Of course, such self-examination is not an easy thing to do, nor is it easy act upon. As the write-up of the ODI event notes, humanitarian coordination is a good example of a “wicked problem“:

“difficult and fluid problems with no clear solutions, to which any response typically creates additional problems… the more closely they are examined or the better they are understood, the more complex and insoluble they may seem.”

It continues:

“Collective strategic action in the face of these problems may be continually frustrated; more effective responses may depend on developing and strengthening decentralized, diverse, non-linear and non-hierarchical approaches to problem-solving across the humanitarian sector.”

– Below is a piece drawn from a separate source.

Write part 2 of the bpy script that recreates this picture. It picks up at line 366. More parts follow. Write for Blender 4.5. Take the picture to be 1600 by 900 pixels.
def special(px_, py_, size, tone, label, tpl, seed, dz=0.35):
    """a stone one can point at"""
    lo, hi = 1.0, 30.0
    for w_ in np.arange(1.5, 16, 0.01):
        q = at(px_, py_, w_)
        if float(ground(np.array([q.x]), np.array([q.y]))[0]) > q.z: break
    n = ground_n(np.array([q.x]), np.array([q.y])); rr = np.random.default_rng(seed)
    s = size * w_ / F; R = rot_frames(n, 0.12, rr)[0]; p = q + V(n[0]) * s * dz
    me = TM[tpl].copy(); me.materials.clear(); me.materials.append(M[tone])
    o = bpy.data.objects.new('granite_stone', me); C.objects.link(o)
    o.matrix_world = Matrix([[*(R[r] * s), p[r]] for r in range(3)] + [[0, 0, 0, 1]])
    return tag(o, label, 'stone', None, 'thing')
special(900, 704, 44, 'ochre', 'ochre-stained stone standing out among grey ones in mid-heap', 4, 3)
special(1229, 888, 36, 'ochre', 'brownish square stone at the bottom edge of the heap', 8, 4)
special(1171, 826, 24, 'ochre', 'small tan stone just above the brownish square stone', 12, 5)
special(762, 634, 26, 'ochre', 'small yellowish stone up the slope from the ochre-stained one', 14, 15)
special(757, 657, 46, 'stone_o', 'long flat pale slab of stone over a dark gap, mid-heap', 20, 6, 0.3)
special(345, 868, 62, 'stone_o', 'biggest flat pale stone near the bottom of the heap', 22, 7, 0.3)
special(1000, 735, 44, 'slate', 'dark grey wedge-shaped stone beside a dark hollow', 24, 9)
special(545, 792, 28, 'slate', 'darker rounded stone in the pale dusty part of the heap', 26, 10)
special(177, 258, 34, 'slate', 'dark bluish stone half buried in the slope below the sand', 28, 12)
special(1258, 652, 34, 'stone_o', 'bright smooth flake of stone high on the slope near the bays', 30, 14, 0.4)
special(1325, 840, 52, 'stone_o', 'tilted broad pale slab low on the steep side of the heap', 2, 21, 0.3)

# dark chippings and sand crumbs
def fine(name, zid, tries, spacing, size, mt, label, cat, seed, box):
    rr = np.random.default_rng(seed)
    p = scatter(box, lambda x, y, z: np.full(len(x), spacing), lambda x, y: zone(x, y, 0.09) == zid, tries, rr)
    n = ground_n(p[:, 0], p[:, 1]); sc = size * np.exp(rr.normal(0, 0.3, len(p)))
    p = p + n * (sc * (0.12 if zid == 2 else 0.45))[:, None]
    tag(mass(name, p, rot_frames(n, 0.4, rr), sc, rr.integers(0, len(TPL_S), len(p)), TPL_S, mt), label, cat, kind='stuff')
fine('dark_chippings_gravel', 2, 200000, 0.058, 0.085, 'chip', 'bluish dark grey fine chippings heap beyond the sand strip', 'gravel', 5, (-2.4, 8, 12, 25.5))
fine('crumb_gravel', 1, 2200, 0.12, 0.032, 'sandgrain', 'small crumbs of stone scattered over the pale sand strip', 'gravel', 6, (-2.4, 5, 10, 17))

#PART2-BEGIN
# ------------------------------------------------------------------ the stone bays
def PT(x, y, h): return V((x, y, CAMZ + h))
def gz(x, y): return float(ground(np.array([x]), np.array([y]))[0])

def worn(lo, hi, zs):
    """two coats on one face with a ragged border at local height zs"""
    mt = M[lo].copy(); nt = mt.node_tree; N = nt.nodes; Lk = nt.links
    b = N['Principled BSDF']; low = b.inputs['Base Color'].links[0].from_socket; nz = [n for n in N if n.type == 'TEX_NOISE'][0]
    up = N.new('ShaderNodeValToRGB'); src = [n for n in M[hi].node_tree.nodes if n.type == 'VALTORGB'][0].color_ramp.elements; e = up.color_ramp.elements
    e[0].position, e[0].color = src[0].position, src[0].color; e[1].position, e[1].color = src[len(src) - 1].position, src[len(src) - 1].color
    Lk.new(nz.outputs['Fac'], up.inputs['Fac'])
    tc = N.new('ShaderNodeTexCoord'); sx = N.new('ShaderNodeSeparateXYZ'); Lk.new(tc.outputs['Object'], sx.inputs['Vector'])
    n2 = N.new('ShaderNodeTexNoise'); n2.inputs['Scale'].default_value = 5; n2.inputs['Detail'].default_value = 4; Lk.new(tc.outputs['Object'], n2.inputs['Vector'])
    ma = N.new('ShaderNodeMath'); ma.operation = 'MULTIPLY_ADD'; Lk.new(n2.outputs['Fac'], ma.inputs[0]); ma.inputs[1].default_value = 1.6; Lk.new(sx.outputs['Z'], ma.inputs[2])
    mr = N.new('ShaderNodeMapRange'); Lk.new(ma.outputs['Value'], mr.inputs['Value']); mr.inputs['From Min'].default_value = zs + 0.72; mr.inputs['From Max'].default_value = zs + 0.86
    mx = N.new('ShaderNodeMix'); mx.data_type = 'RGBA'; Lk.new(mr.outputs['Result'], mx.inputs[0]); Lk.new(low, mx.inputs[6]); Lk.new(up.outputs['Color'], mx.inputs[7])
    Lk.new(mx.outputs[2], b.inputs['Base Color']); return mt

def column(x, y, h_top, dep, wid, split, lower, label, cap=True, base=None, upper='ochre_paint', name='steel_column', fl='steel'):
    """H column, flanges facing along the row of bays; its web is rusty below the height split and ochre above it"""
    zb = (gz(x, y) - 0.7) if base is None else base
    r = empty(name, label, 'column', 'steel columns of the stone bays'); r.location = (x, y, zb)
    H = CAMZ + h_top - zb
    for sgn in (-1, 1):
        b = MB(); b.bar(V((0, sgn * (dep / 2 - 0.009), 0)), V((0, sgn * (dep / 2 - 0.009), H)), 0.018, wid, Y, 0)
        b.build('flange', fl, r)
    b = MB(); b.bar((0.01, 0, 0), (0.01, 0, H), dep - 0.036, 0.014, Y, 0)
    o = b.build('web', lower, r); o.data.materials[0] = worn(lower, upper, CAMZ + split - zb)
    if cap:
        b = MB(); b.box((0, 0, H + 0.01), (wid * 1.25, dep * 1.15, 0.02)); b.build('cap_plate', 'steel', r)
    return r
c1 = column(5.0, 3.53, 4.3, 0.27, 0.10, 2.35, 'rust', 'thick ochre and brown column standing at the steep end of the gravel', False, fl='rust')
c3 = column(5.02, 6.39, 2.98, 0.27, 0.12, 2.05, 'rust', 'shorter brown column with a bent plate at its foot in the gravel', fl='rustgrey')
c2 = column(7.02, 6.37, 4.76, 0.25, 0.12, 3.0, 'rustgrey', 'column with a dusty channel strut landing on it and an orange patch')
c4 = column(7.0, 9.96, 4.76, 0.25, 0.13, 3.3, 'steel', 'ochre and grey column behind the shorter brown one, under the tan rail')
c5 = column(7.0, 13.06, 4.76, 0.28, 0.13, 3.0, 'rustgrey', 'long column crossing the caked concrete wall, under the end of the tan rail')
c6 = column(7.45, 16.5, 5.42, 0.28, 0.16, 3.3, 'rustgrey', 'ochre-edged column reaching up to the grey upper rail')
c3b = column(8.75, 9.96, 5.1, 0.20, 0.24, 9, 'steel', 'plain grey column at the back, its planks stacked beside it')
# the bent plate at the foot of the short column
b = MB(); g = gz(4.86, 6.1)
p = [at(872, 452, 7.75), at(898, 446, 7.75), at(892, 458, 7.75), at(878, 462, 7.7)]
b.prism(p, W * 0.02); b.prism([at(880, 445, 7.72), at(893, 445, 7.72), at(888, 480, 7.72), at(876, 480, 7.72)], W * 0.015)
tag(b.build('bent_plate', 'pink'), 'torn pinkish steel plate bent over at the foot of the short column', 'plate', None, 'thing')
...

One radical suggestion for changing the pay-offs by along these lines comes from Yaneer Bar-Yam, president of the New England Complex Systems Institute. He suggests that the shortcomings of the humanitarian-response system in Haiti have a lot to do with a principle of systems thinking known as requisite variety. This states that an effective system has to have as many different states of response as conditions that are presented by its environment – or more simply, that internal diversity has to match external diversity.

This implies that we need to be seeing a lot more creativity and innovation in coordination efforts, in ways that are appropriate and tailored to different emergency contexts. The ‘one-size-fits-all’ model of the clusters, together with their lack of coordination ‘teeth’, may well be hindering more than helping performance.

There are also serious questions to address about who gets to judge the performance of agencies. According to a Slate interview with Bar-Yam, one example of such an improved model would be:

…one that understands that duplication and competition among NGOs is not a bad thing, so long as organizations are rewarded with donor money for delivering effective solutions.  And those solutions can only be determined by Haitians themselves…”  (emphasis added)

This idea seems to have some resonance with “cash on delivery” – an innovation from the development side of the system. Of course any attempt to apply this principle to humanitarian aid needs a lot more thought – and it is just one suggestion – but it is certainly an intriguing one. There are no doubt more such ideas to consider. What does seem clear is that this kind of incentives-focused thinking needs to play a central role in the current round of efforts on humanitarian performance and reform, if we are serious about change.

In Groundhog Day, Bill Murray’s character was only able to end his continuous loop of the same day when he started putting his own interests to one side. He ended the cycle when he stopped being arrogant and duplicitous, stopped trying to ‘win’, and started acting in the interests of the greater good in a simple and honest way.

Groundhog Day is a fable, of course, and to many it may appear a rather sentimental one. But it also contains a lesson that international humanitarian actors would do well to heed.